While it wasn't exactly a huge surprise, one of Black Panther: Wakanda Forever's coolest moments came when Michael B. Jordan reprised the role of Erik Killmonger. Many fans had hoped the villain somehow survived his apparent death in Black Panther, though the sequel made it clear he's now at rest and causing trouble in the Ancestral Plane.
When Shuri consumes the Heart-Shaped Herb, it's Killmonger who is waiting for her there in place of T'Challa or Queen Ramonda. The former Black Panther attempts to influence her to continue heading down the dark path he was once on, though she later rejects his advice after briefly seeing her mother.
Talking to Rolling Stone, Black Panther: Wakanda Forever writer Joe Robert Cole opened up on the decision to bring Killmonger back for a cameo in the sequel.

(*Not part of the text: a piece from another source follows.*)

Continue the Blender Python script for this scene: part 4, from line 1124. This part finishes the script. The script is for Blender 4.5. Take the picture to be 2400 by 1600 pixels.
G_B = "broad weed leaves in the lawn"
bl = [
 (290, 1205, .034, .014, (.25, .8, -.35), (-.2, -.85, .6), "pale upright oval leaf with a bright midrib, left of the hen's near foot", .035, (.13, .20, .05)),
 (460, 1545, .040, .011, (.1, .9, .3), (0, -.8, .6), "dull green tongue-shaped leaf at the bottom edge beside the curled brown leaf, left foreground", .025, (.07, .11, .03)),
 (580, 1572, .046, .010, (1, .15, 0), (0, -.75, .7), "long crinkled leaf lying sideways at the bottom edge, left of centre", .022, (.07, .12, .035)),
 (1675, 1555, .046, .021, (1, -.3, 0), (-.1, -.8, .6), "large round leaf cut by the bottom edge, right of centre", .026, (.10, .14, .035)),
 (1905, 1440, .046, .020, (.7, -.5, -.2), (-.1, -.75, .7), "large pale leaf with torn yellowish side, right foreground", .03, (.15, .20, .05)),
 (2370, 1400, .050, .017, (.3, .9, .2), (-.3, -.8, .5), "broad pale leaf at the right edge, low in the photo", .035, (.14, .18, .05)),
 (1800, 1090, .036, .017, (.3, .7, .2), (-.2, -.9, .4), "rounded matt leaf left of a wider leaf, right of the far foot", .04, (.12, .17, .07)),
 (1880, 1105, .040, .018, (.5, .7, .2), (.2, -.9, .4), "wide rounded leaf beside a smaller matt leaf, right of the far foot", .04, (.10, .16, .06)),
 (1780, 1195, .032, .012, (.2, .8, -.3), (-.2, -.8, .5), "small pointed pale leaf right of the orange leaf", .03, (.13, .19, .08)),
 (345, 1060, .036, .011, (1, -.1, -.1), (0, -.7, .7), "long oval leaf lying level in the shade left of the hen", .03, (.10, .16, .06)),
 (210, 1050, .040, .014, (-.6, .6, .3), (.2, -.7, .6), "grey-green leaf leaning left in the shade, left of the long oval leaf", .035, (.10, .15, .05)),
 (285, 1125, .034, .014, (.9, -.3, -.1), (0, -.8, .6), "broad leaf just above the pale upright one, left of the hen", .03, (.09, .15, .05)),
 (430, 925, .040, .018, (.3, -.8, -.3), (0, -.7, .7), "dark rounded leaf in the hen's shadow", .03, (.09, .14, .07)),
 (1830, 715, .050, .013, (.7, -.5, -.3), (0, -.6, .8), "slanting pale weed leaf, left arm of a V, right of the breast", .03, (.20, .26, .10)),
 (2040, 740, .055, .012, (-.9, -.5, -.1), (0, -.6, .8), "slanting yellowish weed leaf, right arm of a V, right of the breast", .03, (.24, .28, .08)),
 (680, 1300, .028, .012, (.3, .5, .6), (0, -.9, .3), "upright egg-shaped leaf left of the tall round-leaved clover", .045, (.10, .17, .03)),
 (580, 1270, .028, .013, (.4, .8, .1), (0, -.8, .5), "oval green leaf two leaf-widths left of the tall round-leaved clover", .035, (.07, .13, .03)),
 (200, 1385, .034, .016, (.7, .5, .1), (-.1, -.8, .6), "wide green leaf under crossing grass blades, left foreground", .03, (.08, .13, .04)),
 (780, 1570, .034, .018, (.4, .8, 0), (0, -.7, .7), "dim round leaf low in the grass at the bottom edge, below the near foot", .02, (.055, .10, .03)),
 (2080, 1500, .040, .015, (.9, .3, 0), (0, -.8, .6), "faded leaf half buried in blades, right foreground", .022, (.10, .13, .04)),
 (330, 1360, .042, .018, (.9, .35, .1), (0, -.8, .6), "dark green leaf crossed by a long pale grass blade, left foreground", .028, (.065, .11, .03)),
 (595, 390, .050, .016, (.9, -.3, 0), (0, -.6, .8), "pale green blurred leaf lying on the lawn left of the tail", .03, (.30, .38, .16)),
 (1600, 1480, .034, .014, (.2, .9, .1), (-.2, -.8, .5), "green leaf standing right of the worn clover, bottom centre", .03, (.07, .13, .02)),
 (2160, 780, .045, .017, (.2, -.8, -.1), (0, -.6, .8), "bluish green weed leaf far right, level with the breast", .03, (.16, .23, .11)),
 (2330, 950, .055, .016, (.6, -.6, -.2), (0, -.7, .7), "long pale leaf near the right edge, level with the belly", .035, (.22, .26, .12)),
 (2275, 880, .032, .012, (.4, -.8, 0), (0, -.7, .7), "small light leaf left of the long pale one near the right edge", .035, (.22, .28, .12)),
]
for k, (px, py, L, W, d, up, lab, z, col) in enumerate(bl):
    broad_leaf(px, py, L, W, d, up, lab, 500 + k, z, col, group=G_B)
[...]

"We always wanted to have Michael return, and I feel like it was always going to be in the ancestral plane with Shuri having taken the potion," he explains. "The question was always like, how do you achieve the thing I think that you’re talking about? How do you make it more than just more than just, everyone’s excited because Michael’s amazing, and the character’s amazing? How is it relevant to Shuri’s journey and become a pivot point for her character?"
"Then if you think about it, [in the first movie] his journey was about vengeance as well, and anger and frustration. That’s a part of what we tried to lay in with her early on, the anger of losing someone, the sense of loss. And then how losing her mother would escalate her feelings of wanting vengeance."
"We just tried to build on that, so that he is presenting her with a choice of: Is she going to move towards the direction that Killmonger would move? Or is she going to do something different?" the writer adds. "The idea was to successfully build the stakes for her so that would resonate. So it would feel earned that she would feel that sort of [yearning for] vengeance."
Cole would go on to explain that Killmonger's return also played into the bigger picture of what's happening in Wakanda, and how his invasion is what got T'Challa to look outward beyond his nation. Up until that point, Ramonda had been far more isolationist than her son but, in this movie, she saves Riri Williams, an African-American teenager.
"There is an argument that prior to Killmonger, that might not have happened," he adds. "So we're able to make that scene not only relevant to Shuri’s character, but also relevant to the nation of Wakanda."
That's certainly an interesting way of looking at things, and a very valid argument. It seems doubtful we'll see Killmonger again, though those of you anxious for more of Jordan's standout MCU villain can always see him get a major power increase over in What If...? on Disney+.
Black Panther: Wakanda Forever is now playing in theaters.